Posted by: Anonymous | September 23, 2008 at 09:37 AM
We need a new Bretton Woods type agreement to regulate the exchange of monies around the world.
After WWII the US used its powers to regulate monies favorably to the US, setting a standard to secure monies from wild speculation. President Nixon promoted the elimination of the Bretton Woods agreement and 'deregulated' the movement of monies,encouraging the strong to secure their interest at the expense of the weak.
Today we have virtual monies, hedge funds, derivatives, algorithms for financial markets...we have odds and bets on money.
How do we teach our children that money is an agreement based on the confidence we have in one another...not the interests of the stronger.
Posted by: jim guilfoil | September 23, 2008 at 11:53 AM
Jim -
We also had the sub-prime rate thanks to Clinton that caused this crisis.
Posted by: Anonymous | September 23, 2008 at 02:25 PM
I don't know much about economics or how we got to where we are.

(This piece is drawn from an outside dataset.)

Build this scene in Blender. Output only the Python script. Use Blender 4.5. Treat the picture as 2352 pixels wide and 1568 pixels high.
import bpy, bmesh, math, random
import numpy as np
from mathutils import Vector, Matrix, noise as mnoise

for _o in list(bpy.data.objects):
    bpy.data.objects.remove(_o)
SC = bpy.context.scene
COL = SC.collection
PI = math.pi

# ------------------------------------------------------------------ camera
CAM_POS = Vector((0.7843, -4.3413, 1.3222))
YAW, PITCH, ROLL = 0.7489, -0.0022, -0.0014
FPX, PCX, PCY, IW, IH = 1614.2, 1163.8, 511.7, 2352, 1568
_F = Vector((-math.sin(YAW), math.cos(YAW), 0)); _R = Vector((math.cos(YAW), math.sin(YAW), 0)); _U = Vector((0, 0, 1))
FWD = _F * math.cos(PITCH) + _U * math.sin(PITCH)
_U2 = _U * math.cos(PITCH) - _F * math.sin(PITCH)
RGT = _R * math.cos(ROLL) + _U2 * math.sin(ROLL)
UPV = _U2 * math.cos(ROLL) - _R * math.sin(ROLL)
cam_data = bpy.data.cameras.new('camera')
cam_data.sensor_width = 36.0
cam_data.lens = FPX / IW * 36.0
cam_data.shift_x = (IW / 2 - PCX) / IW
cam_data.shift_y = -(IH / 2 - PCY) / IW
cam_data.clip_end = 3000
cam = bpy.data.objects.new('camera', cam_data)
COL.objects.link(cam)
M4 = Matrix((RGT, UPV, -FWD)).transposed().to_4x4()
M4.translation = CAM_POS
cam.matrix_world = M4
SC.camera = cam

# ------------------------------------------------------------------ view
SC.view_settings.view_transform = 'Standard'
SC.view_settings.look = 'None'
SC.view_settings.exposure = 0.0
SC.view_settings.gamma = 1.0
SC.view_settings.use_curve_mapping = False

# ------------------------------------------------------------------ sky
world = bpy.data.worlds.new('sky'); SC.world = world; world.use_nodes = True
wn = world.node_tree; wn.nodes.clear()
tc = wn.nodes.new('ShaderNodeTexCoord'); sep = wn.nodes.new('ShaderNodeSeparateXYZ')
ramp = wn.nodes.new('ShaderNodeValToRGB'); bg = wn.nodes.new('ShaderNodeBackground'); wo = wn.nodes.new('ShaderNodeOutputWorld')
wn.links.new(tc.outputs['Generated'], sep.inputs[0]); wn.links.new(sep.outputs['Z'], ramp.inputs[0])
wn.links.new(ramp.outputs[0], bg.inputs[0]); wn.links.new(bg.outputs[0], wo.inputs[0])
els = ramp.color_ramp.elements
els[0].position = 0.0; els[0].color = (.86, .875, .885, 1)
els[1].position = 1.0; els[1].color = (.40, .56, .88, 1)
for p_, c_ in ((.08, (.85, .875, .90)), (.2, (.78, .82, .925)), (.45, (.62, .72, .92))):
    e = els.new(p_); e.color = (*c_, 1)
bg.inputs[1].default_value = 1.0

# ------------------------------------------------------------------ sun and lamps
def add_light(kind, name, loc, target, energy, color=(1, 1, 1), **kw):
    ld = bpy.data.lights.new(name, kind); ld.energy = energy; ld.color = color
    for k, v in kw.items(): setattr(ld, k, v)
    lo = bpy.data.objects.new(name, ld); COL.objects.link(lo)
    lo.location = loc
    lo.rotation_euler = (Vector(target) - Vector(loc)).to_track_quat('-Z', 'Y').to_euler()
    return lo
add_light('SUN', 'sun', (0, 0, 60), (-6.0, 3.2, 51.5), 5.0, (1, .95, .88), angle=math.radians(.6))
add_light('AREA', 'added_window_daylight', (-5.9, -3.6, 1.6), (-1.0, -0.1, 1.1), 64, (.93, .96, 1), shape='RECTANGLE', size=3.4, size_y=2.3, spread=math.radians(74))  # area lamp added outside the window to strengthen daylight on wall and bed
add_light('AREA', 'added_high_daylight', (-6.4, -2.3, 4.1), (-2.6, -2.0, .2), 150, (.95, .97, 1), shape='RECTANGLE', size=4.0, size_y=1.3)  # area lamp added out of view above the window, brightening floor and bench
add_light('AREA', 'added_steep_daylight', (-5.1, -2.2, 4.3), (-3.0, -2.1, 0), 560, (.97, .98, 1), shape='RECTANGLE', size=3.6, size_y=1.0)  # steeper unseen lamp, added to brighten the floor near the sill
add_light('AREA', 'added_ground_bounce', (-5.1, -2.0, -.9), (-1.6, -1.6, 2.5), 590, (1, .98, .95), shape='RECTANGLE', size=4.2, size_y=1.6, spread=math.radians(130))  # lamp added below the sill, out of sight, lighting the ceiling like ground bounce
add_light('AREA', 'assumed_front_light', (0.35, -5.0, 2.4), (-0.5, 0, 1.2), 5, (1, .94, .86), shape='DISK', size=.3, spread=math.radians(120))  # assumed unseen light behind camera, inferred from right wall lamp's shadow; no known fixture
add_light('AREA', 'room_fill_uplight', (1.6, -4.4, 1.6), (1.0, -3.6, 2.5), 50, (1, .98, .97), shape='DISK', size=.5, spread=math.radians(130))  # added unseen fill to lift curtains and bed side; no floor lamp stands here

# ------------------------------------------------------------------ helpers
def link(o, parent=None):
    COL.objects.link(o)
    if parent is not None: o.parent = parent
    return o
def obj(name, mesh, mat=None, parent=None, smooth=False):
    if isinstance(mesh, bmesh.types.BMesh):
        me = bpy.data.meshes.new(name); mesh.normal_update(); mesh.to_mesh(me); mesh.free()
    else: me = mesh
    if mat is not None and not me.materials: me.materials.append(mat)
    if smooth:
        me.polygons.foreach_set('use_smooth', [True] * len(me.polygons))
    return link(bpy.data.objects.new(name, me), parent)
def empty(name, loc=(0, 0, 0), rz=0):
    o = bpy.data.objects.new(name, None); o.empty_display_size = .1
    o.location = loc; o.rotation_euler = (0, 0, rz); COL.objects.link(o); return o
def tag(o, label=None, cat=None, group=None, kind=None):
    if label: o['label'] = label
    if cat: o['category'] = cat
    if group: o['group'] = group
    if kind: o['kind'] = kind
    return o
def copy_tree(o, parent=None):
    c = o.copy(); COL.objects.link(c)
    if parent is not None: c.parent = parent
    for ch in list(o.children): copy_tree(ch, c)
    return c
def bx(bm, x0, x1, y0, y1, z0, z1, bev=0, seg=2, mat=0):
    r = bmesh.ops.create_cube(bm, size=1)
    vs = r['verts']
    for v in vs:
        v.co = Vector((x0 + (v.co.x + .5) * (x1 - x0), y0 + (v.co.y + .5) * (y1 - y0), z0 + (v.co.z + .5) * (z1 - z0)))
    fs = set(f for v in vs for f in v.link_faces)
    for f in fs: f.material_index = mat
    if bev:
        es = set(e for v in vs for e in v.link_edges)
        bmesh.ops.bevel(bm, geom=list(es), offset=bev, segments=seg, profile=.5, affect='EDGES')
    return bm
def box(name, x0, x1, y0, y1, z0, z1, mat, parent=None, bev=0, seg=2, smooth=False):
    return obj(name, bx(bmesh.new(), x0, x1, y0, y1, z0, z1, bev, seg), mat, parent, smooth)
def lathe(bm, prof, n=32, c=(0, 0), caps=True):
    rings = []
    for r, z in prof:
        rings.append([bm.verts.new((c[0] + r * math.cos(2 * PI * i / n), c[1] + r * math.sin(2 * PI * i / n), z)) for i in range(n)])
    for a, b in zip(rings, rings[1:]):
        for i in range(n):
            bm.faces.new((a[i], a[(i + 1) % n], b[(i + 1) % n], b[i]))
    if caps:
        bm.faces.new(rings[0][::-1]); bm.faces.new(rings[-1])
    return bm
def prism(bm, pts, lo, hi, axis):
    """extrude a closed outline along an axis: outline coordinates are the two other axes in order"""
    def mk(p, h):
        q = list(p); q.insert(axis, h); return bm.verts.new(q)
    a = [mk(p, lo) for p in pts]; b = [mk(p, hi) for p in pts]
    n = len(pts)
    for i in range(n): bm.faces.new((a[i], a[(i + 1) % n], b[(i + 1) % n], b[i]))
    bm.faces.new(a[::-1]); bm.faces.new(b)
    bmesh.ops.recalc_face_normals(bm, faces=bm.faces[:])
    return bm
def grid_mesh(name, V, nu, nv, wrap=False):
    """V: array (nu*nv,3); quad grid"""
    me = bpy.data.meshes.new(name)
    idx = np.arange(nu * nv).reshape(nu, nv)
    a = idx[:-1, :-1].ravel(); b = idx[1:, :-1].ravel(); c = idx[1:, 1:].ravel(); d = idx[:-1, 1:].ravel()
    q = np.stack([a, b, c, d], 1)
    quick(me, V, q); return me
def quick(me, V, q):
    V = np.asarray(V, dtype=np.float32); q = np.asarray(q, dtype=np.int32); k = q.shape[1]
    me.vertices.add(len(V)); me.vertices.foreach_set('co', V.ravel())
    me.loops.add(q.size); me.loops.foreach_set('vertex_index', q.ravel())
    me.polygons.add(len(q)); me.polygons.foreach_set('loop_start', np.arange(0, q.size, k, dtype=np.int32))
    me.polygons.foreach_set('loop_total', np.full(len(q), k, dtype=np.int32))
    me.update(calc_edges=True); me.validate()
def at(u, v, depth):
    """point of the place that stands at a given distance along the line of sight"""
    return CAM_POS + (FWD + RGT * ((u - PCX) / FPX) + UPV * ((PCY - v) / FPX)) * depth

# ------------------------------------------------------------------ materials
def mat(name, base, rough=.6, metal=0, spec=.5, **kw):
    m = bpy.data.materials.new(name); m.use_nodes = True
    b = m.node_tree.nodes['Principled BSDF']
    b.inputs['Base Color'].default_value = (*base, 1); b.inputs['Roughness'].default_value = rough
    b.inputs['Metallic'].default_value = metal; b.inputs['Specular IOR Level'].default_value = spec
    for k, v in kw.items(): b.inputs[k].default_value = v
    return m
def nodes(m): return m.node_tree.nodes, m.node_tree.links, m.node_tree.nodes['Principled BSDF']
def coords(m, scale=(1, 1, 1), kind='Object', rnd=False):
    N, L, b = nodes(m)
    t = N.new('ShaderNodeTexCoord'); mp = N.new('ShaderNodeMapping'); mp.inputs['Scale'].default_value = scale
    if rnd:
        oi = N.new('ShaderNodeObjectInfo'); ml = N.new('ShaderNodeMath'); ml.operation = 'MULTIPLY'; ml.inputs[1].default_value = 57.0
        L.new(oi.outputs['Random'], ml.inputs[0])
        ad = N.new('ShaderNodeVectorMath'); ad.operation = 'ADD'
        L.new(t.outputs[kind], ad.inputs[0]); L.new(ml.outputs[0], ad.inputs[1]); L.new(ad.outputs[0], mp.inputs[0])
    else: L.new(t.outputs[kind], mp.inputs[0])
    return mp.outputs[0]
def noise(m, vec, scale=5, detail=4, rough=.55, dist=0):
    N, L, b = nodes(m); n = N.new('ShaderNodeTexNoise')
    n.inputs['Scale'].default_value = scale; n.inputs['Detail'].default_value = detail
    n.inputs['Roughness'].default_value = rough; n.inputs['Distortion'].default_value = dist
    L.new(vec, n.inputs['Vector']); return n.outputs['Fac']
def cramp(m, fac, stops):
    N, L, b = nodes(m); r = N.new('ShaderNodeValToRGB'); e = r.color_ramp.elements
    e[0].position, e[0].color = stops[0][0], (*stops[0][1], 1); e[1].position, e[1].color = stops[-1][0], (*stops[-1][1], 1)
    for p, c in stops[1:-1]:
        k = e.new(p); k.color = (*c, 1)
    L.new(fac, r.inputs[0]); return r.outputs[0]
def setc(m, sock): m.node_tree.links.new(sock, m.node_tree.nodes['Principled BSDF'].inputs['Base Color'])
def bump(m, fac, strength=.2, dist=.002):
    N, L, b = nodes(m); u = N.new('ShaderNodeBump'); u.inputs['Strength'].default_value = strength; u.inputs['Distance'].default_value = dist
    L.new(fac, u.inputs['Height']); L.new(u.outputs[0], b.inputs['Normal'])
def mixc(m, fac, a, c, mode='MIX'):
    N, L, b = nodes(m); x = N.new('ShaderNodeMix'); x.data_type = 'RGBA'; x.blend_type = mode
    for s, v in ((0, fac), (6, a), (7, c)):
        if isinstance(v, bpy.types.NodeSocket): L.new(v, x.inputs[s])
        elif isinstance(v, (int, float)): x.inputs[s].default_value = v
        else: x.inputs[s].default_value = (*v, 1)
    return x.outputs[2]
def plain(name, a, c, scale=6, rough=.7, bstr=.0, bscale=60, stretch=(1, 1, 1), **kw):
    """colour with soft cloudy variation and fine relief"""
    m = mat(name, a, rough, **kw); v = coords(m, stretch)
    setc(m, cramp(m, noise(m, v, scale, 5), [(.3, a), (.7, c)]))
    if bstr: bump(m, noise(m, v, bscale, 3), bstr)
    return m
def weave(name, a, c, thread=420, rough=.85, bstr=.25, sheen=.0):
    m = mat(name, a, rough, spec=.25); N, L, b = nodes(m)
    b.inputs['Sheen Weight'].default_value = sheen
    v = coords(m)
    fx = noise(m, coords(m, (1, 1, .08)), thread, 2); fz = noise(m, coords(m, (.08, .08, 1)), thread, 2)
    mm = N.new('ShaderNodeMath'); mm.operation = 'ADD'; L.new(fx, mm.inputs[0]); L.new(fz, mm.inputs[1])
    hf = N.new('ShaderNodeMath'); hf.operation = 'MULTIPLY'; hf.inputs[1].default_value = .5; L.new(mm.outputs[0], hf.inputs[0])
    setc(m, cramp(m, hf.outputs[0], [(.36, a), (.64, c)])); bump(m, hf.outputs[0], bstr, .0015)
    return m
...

I do know that I don't trust anyone in the Bush administration and that this issue is uniting conservatives, who hate governement bailouts, and librals who hate Bush.
Posted by: Katrina | September 23, 2008 at 05:00 PM
Looks like a good plan.
Anonymous is correct about Clinton. He had the votes to block the ending of Glass Steagal and could have gone to the public and defended it as a populist. But, no, being the market fundamentalist that he is, he signed on to deregulation and crowed about it at the time. Clinton, and his buddy, Robert Rubin, were definitely major factors in causing this crisis.
Rubin is now advising Obama. Now, why would a change candidate even listen to one of the trouble makers?